In the end, just like with my book about the schools in Jackson, I decided that I couldn’t write a play about what happened at Galloway. I love telling a story about people who do the right thing and act heroically. I do it so often that people get tired of it. I’m not so good with stories where people don’t do the right thing and act heroically. It’s hard to tell one story without telling the other.
Most of these people are long since dead, but parts of them live on, and all of your parts never really leave Mississppi, no matter what you do. Maybe parts of that story will show up in another story. I think most writers do that. It’s easy to do. In the end, I can't tell the story of real people not being heroes. Even though they may be sinners, it's not my place to judge.
There’s a lot of agony that comes with living here. It seems that there’s always a season of dying. When I think back on all the ways I’ve known about how people here died, sometimes in my own arms, I wonder why there’s so much venom flowing through our lives.

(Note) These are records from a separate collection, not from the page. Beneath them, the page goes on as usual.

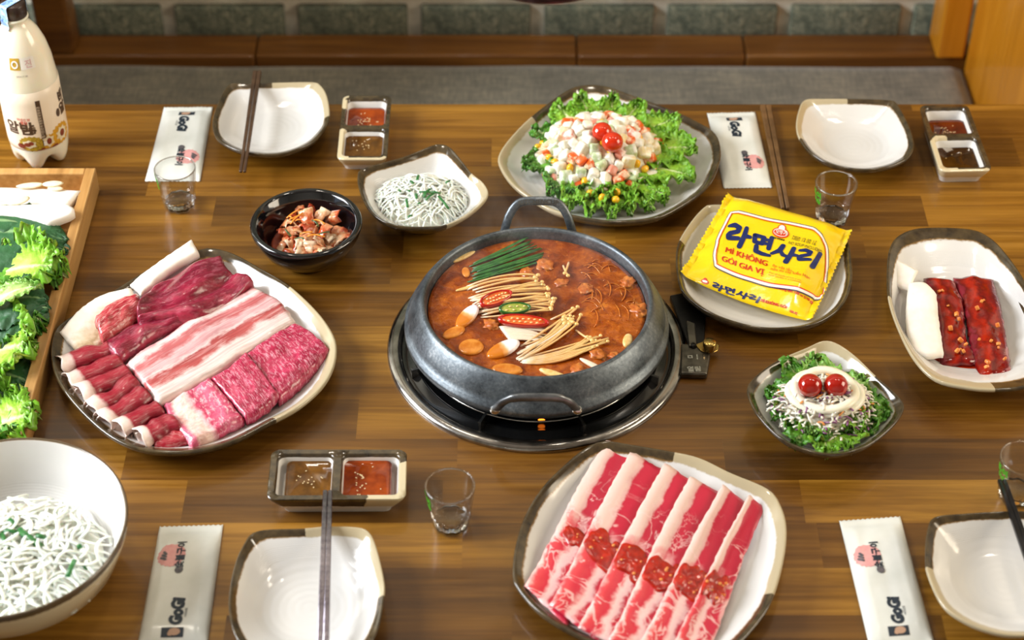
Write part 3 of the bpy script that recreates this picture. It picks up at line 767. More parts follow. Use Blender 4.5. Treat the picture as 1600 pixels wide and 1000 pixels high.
# ------------------------------------------------------------------ burner ring set in the table, pot, stew
pc = W(838, 543); pc.z = TT
rg = thing('tabletop_burner', 'round steel-rimmed gas burner set in the table under the pot', 'burner', pc)
def ringsteel():
    n = NT('scuffed_ring_steel'); co = n.obj(); f = n.noise(co, 60, 3)
    n.put(n.b.inputs['Roughness'], n.ramp(f, [(.3, .14), (.7, .26)])); return n.fin(n.ramp(f, [(.3, '8d8a86'), (.7, 'b3afa8')]), None, metal=1)
M_ring = ringsteel()
obj('rim_ring', lathe([(.1655, .0), (.1658, .003), (.1640, .0055), (.1600, .0072), (.1545, .0075), (.1520, .0066), (.1500, .0040), (.1492, .0012), (.1492, .0002)], pc, 128), M_ring, rg)
M_enamel = NT('black_enamel').fin('0b0c0d', .16, coat=.5)
obj('drip_tray', lathe([(.1491, .0006), (.1440, .0010), (.138, .0042), (.1365, .0048), (.1350, .0042), (.128, .0012), (.10, .0010), (.06, .0010), (.001, .0010)], pc, 96), M_enamel, rg)
obj('grate_ring', lathe([(.1285, .009), (.1300, .0105), (.1285, .012), (.1270, .0105), (.1285, .009)], pc, 72), M_steel, rg)
for k in range(8):
    a = math.radians(45 * k + 20 - 90); d = Vector((math.cos(a), math.sin(a), 0)); s = Vector((-d.y, d.x, 0))
    V = []
    for r_, z0, z1 in ((.100, .006, .0125), (.1455, .0015, .0125)):
        for q in (-.0015, .0015): V += [pc + d * r_ + s * q + Vector((0, 0, z0)), pc + d * r_ + s * q + Vector((0, 0, z1))]
    obj('grate_tab', (V, [(0, 1, 3, 2), (4, 6, 7, 5), (0, 4, 5, 1), (2, 3, 7, 6), (1, 5, 7, 3), (0, 2, 6, 4)]), M_steel, rg, smooth=False)
obj('burner_head', lathe([(.001, .001), (.045, .001), (.048, .006), (.045, .0115), (.03, .0118), (.001, .0118)], pc, 48), M_blackmetal, rg)
n_ = NT('gas_flame'); M_flame = n_.fin('000000', .5, emit='ff7a1e', estr=4)
for px in (846,):
    p = W(px, 656, .004)
    obj('flame', xf(ball((0, 0, 0), 1, 8, 6), TRS(p, (0, 0, 0), (.0040, .0016, .0008))), M_flame, rg)
# gas valve beside the ring
vb = W(1082, 560); vt = thing('gas_valve', 'dark stamped gas valve plate with brass knob beside the burner', 'valve', Vector((vb.x, vb.y, TT)))
M_valve = simple('worn_dark_plate', '4a4740', '6e695e', 70, .3, metal=.8)
M_valve2 = simple('black_bracket', '141414', '24221f', 70, .35, metal=.6)
M_brass = simple('brass', 'a8894a', 'c2a560', 120, .25, metal=1)
def slab_px(name, pts, z0, z1, m, par, bv=.0012):
    A = WP(pts, z0); B = WP(pts, z1); B = [Vector((a.x, a.y, TT + z1)) for a in A]
    V, F = rings([A, B], True, True, True); return bevel(obj(name, (V, F), m, par, smooth=False), bv, 2)
slab_px('bracket', [(1046,468),(1075,462),(1102,500),(1100,545),(1075,545),(1060,505)], .0005, .007, M_valve2, vt)
slab_px('lever_plate', [(1072,505),(1086,510),(1088,545),(1076,545)], .007, .012, M_valve, vt)
slab_px('stamped_plate', [(1063,545),(1108,547),(1109,565),(1104,593),(1062,592)], .0005, .009, M_valve, vt, .002)
slab_px('knob_flange', [(1086,540),(1100,534),(1118,537),(1124,541),(1121,549),(1112,553),(1096,550)], .009, .0105, M_brass, vt, .0005)
kp_ = W(1108, 545, .0105); kp_.z = TT + .0105
obj('brass_knob', lathe([(.0005, 0), (.0072, 0), (.0074, .001), (.0074, .0095), (.0066, .0108), (.0005, .0110)], kp_, 28), M_brass, vt)
q = W(1083, 541, .009); q.z = TT + .009
obj('rivet', lathe([(.0005, .0035), (.0028, .003), (.0040, .0015), (.0042, 0)], q, 16), M_valve2, vt)
for (cx, cy, s) in ((1087, 557, 'ㅁㅣㅣ'), (1084, 576, '열림')):
    g = text_flat(s, .0085, .0004); w0 = width2(g) / 2; p0 = W(cx, cy, .009)
    print_on('stamped_lettering', g, lambda x, y: (Vector((p0.x + x - w0, p0.y + y - .004, TT + .009)), Vector((0, 0, 1))), M_steel, vt, .0004)

# ------------------------------------------------------------------ the pot
pot = thing('hot_pot', 'wide dark cast-aluminium pot of red stew on the burner', 'pot', Vector((pc.x, pc.y, TT + .0125)))
def potmat():
    n = NT('cast_aluminium'); co = n.obj(); a = n.noise(co, 30, 4, .6); b = n.noise(co, 300, 3, .7)
    col = n.ramp(n.math('ADD', n.math('MULTIPLY', a, .6), n.math('MULTIPLY', b, .4)), [(.34, '40464c'), (.55, '6a7176'), (.72, '9ca0a2')])
    n.put(n.b.inputs['Roughness'], n.ramp(a, [(.3, .34), (.7, .5)])); n.bump(b, .25, .0006); return n.fin(col, None, metal=.75)
M_pot = potmat()
pp = [(.001, .0125), (.105, .0125), (.120, .0145), (.132, .0200), (.1385, .0250), (.1392, .0262), (.1410, .0268), (.1428, .0300), (.1432, .0312), (.1448, .0318), (.1456, .0350), (.1452, .0395),
      (.1442, .0400), (.1436, .0430), (.1424, .0436), (.1400, .0500), (.1355, .0585), (.1305, .0660), (.1275, .0700), (.1258, .0713), (.1238, .0715), (.1222, .0705), (.1212, .0680), (.1200, .0600), (.118, .040), (.110, .020), (.100, .016), (.001, .016)]
obj('pot_body', lathe(pp, pc, 144), M_pot, pot)
M_hdl = simple('worn_handle', '5a5d60', '85888a', 60, .38, metal=.8)
def handle(sign):
    """steep bail handle on the shoulder; sign=+1 at the back, -1 at the front"""
    el = math.radians(65); base = pc + Vector((.003, sign * .1345, .052)); out = Vector((0, sign * math.cos(el), math.sin(el)))
    w = .0405 if sign > 0 else .0425; L = .0405 if sign > 0 else .0265; pts = []
    if sign < 0: base = pc + Vector((-.002, -.1450, .0440)); out = Vector((0, -.30, .954))
    for k in range(25):
        t = -1 + 2 * k / 24; x = w * t; h = L * (1 - abs(t) ** 5) ** .6
        pts.append(base + Vector((x * (1 - .16 * (h / L)), 0, 0)) + out * h)
    V, F, U = tube(pts, [(.0052 if sign > 0 else .0062) if abs(k - 12) < 9 else .0050 for k in range(25)], 12, .62, up=out.cross(Vector((1, 0, 0))))
    h = obj('handle', (V, F, U), M_pot if sign > 0 else M_hdl, pot, label='arched cast handle')
    for s in (-1, 1):
        q = base + Vector((s * w, 0, 0)) - out * .001
        obj('rivet', xf(ball((0, 0, 0), .0058, 14, 10), TRS(q, (0, 0, 0), (1, .8, 1))), M_steel if sign < 0 else M_pot, h)
    if sign > 0:
        g = text_flat('KITCHENCUP', .0075, .0002); w0 = width2(g) / 2
        nrm = out.cross(Vector((1, 0, 0))).normalized()
        if nrm.y > 0: nrm = -nrm
        def fn(x, y):
            x -= w0; hh = L * (1 - abs(x / w) ** 5) ** .6
            return base + Vector((x, 0, 0)) + out * (hh + (y - .0027)) + nrm * .0034, nrm
        print_on('raised_lettering', g, fn, M_valve, h)
handle(1); handle(-1)
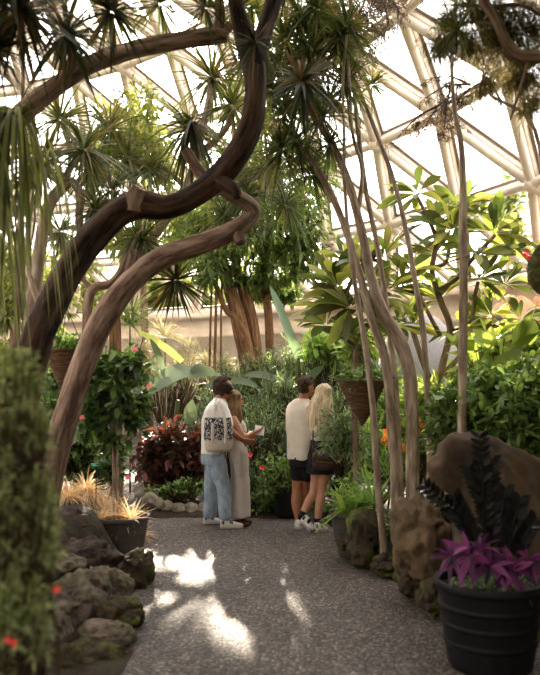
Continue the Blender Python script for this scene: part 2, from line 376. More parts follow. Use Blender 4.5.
tag(gl.build('window_1', m, smooth=False), kind='structure')
# the ring wall under the dome
zb = node(0, JB)[2]; RB = math.hypot(*(node(0, JB)-DC)[:2])
mb = MB(); lathe(mb, (DC[0], DC[1], 0), [(RB+.3, -.2), (RB-.12, -.2), (RB-.12, zb-.75), (RB-.2, zb-.72), (RB-.2, zb-.6), (RB-.12, zb-.57), (RB-.12, zb-.2), (RB-.3, zb-.18), (RB-.3, zb-.04), (RB+.3, zb-.04), (RB+.3, -.2)], 150)
tag(mb.build('wall_ring', M['concrete'], smooth=False), kind='structure')

# ================================================================== ROCKS
GROCK = 'rocks of the stacked edging'
def rock(name, px, py, wpx, hpx, Y, mat, label, cat='rock', group=None, seed=0, dy=None, n=5, amp=.22, rot=0., ang=.5):
    c = W(px, py, Y); sx, sz = PX(wpx, Y)/2, PX(hpx, Y)/2; sy = dy if dy else (sx+sz)*.55
    v, f = ico(n); d = v.copy()
    g = np.round(d*1.6+fbm(d, 1.1, 2, seed+9)[:, None]*.6)/1.6         # facets
    d = nrm(d*(1-ang*.3)+g*ang*.3)*(.86+.14*np.linalg.norm(d, axis=1)[:, None])
    r = 1+amp*fbm(v, 1.6, 2, seed)+amp*.5*fbm(v, 4.5, 3, seed+5)+amp*.35*np.abs(vnoise(v*np.array([1, 1, 2.5]), 6, seed+8))
    p = d*r[:, None]*np.array([sx, sy, sz])*.95
    cr, sr = math.cos(rot), math.sin(rot); p = p@np.array([[cr, 0, sr], [0, 1, 0], [-sr, 0, cr]]).T
    mb = MB(); mb.add(p+c, f); o = mb.build(name, M[mat]); recentre(o); return tag(o, label, cat, group)
GL = 'rocks stacked along the path edge'
R_ = [('rock', 88, 562, 66, 44, 6.3, 'rockbrown', 'large dark brown porous rock under the tree pot', 11),
      ('rock', 108, 590, 46, 44, 5.75, 'rock', 'light grey angular rock below the brown porous rock', 12),
      ('rock', 138, 573, 32, 50, 6.45, 'rockmoss', 'dark mossy rock at the path edge beside the tree pot', 13),
      ('rock', 74, 604, 52, 62, 5.35, 'rock', 'grey tilted block of rock beside the foreground bush', 14),
      ('rock', 117, 616, 52, 38, 5.35, 'rockmoss', 'green mossy rock at the path edge in the stack', 15),
      ('rock', 108, 643, 58, 42, 5.0, 'rock', 'flat topped grey rock low in the stack', 16),
      ('rock', 92, 664, 72, 40, 4.75, 'rockmoss', 'mossy dark rock at the very bottom of the stack', 17),
      ('rock', 58, 632, 26, 38, 4.9, 'rock', 'small dark grey rock tucked against the foreground bush', 18),
      ('rock', 95, 592, 34, 44, 5.55, 'rock', 'narrow grey rock wedged between two larger grey rocks', 19),
      ('rock', 12, 672, 44, 22, 4.4, 'rock', 'pale flat rock under the red flowered foreground bush', 20),
      ('rock', 62, 566, 40, 30, 6.0, 'rock', 'pale grey rock behind the stack', 21),
      ('rock', 70, 527, 44, 34, 6.9, 'rockbrown', 'brown rock behind the tree pot', 22),
      ('rock', 62, 664, 34, 40, 4.6, 'rockmoss', 'brownish rock beside the bush bottom', 23)]
for a in R_: rock(*a[:7], a[7], group=GL, seed=a[8])
for a in [('rock', 364, 538, 36, 58, 7.05, 'rockmoss', 'upright mossy tan rock beside the grey fern planter', 31),
          ('rock', 420, 540, 62, 88, 5.95, 'rocktan', 'big tan boulder behind the purple leaved planter', 32),
          ('rock', 414, 576, 36, 44, 6.0, 'rockmoss', 'small brown rock at the foot of the big tan boulder', 33),
          ('rock', 432, 596, 30, 36, 5.55, 'rockmoss', 'yellowish mossy stone at the path edge near the banded planter', 34),
          ('rock', 345, 542, 16, 18, 7.3, 'rockmoss', 'little mossy stone under the fern planter rim', 35),
          ('rock', 386, 566, 30, 22, 6.7, 'rockmoss', 'low dark stone at the foot of the thin stems', 36)]:
    rock(*a[:7], a[7], group='rocks edging the shaded bed', seed=a[8])
M['kerb'] = noise_mat('kerb stone', '7d7263', 'a89c8a', 9., bump=.6)
# big weathered driftwood block
c = W(500, 515, 5.35); mb = MB()
tube(mb, [W(440, 452, 5.3), W(462, 452, 5.35), W(480, 480, 5.4), W(505, 520, 5.45), W(545, 590, 5.5)], [PX(9, 5.3), PX(22, 5.3), PX(34, 5.3), PX(40, 5.3), PX(46, 5.3)], 28, 7, .16, 3, 7)
tube(mb, [W(476, 440, 5.5), W(500, 470, 5.55), W(530, 510, 5.6), W(575, 580, 5.6)], [PX(12, 5.5), PX(30, 5.5), PX(40, 5.5), PX(50, 5.5)], 28, 7, .16, 8, 7)
tube(mb, [W(436, 462, 5.25), W(446, 476, 5.3), W(470, 500, 5.4), W(480, 560, 5.4)], [PX(9, 5.3), PX(13, 5.3), PX(16, 5.3), PX(26, 5.3)], 20, 6, .16, 5, 7)
o = fuse(mb, 'driftwood', M['driftwood'], None, .018, 3, .03, 5., 6)
recentre(o); tag(o, 'massive weathered tan driftwood stump behind the purple leaved planter', 'driftwood')
# kerb stones round the low bed on the far side
kp = [(150, 506), (157, 510), (167, 513.5), (179, 515.5), (191, 516), (204, 515.5)]
for i, (px, py) in enumerate(kp):
    rock('kerb_stone', px, py-6, 16, 15, 9.8+.02*i, 'kerb', ['kerb stone at the curled end of the low edging beside the pot', 'second kerb stone from the curled end', 'third kerb stone from the curled end', 'fourth kerb stone from the curled end', 'fifth kerb stone of the edging, near the blue jeans', 'kerb stone right behind the white sneakers'][i], 'kerb stone', 'kerb stones of the low edging', 50+i, .12, 4, .1, 0, 1.6)

# ================================================================== PLANT BUILDERS
RS = .96
def stem_tree(parent, name, mat, branches, sides=10, sub=5, rough=.12, seed=0, rs=RS):
    """one woody mesh: every branch a list of (px, py, Y, radius in pixels)"""
    mb = MB()
    for i, b in enumerate(branches):
        b = list(b)
        P0 = [W(*q[:3]) for q in b]; R0 = [PX(q[3]*rs, q[2]) for q in b]
        if b[0][1] > 400:        # rooted: carry it down into the soil
            z = (gz(P0[0][0], P0[0][1]) if b[0][2] < 24 else -.1)-.06
            if P0[0][2] > z+.03: P0.insert(0, np.array([P0[0][0], P0[0][1], z])); R0.insert(0, R0[0]*1.15)
        tube(mb, P0, R0, sides, sub, rough, seed+i)
    return mb.build(name, M[mat], parent)
SW = ('dracaena', 'dracdark')
def rosettes(parent, mat, heads, name='leaf_rosette', **kw):
    """heads: (px, py, Y, radius px, axis)"""
    for h in heads:
        k = dict(kw); k.update(h[5] if len(h) > 5 else {})
        mb = MB(); rosette(mb, W(*h[:3]), PX(h[3]*(1.22 if mat in SW else 1), h[2]), axis=h[4] if len(h) > 4 else (0, 0, 1), **k); mb.build(name, M[mat], parent)
def clumps(mb, c, rad, n, m, L, Wd, prof='oval', droop=.15, seg=2, cols=2, spread=1., up=.3, shell=.45, lo=-1., tw=None, base=None, fold=.2, hang=0.):
    """n twigs ending inside an ellipsoid, m leaves round the end of each"""
    P, d = cloud(c, rad, n, shell, lo); out = nrm(d+np.array([0, 0, up]))
    R = np.repeat(P, m, 0); o = np.repeat(out, m, 0); t = rng.uniform(-1, .15, (n*m, 1))
    D = nrm(o*.7+sph(n*m)*spread+np.array([0, 0, -hang])); LL = L*rng.uniform(.6, 1.2, n*m)
    leaves(mb, R+o*t*L*1.8, D, LL, Wd*LL/L, droop, prof, seg, cols, fold)
    if tw is not None:
        b = np.asarray(base, float)
        for p, q in zip(P, out): tube(tw, [b+(p-b)*.25+rng.normal(0, .02, 3), (b+(p-b)*.65)-np.array([0, 0, .04]), p-q*L*.2, p+q*L*.15], [.006, .005, .003, .0015], 4, 2, cap=False)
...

I’m terrible at saying goodbye. Galloway is strong. We have a powerful new pastor with a remarkably strong message for Christians in the twenty-first century. Hopefully, the path in this century will be easier than it was in the last. I can’t promise that, though. One day, mine will be among the names on the wall at Galloway. My part of the story will be over, but the story itself will go on. That’s how stories in the real world are.